I guessed right about the depth of the canyon. Usually the sidewalls were only 30 feet deep, and quite vertical. But it was surprisingly wide and had side canyons. This sudden expansion from narrow expectations has a funny effect on the mind. A delightful effect.

This humble canyon had me thinking of the Earth as a ball of molten rock, and of the force of water over all those eons. Ordinary notions of reality seem completely out of whack.  

How could such a small feature in the land produce such a large effect in a person's thinking? It helps that in a canyon you lose sight of what exists just a few steps away -- outside the canyon. New Mexico's howling wind sometimes dies in the canyon. And you hear an echo of your own voice when conditions are right. You leave the ordinary world and descend into the world of Pluto, of cooled lava fire and cool shadows from the canyon walls. Oddest of all is the force of water in a land where there ain't no water.

I was in a receptive mood to these surprises. Suddenly the voice-over of an old TV western came to mind about a hidden and happy valley full of oddball characters that the wagon train scout had stumbled upon. When watching that episode, the whole idea seemed a little far-fetched, sentimental, and escapist. But here I was, experiencing the same thing.
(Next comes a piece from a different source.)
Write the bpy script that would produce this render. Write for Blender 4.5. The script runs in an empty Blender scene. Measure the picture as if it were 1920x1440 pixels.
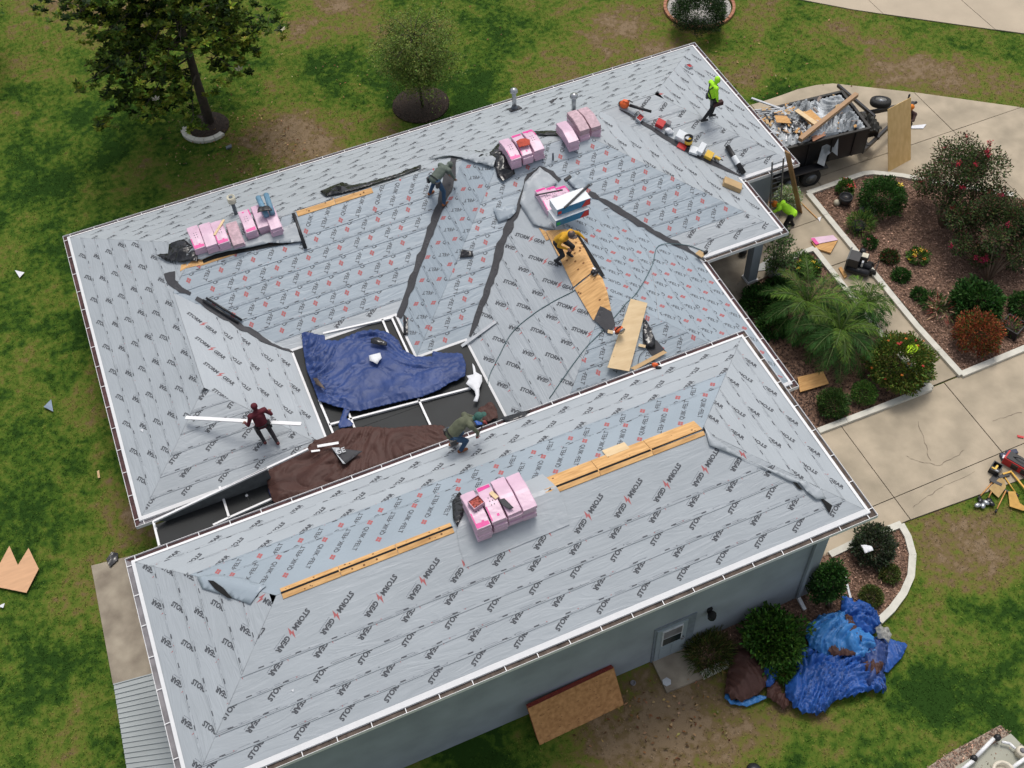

There is a word for such places. The idea shows up in different eras in different names: Arcadia, Utopia, the Garden of Eden, Robinson Crusoe's island, or the parallel universe in a science fiction story. Perhaps one of its most lasting reincarnations was the name, Shangri-La, in the book and movie "Lost Horizon," in the 1930s.

Once I knew an RVer who named his rig, Shangri-La. I suppose many travelers have such romantic notions -- and then proceed in the direction the tourism industry wants. Do they ever experience what they hoped for?

I doubt it. But there is the potential to do so, if only they would stop seeing Shangri-La as a tourist destination, and look for it where it really exists: in their own expectations and imaginations, catalyzed by surprise.


 

Comments

XXXXX said…


The Shangri-La impulse is very pervasive and takes many forms. I see it in myself in terms of losing interest in the this-and-that of the material world and choosing instead to live in the world of ideas. Yesterday I visited a friend who moved into a new condo with a knock out view and an endless obsession with perfection of every detail of the place. His own little Shangri-La. A knock-out view which he paid a fortune for.

I checked some of my books for more references beyond the ones you mentioned. You could add Atlantis, the Garden of Eden, and even Hesiod refers to a golden age of the mortals in his "The Works and Days," a time preceding his present time by many years. So whatever this impulse is in human beings, it appears to have been around forever.

It gets back to the discussion about romanticism. If we didn't all believe in some form of 'somewhere over the rainbow', I think the course of human history and daily living would change dramatically and I'm not sure what it would look like.

George
George, I started to think about how romanticizing a Golden Age in the past is different than Utopia in the present or even a time-agnostic Utopia.

This post was more about a time-agnostic Utopia in some "faraway" location.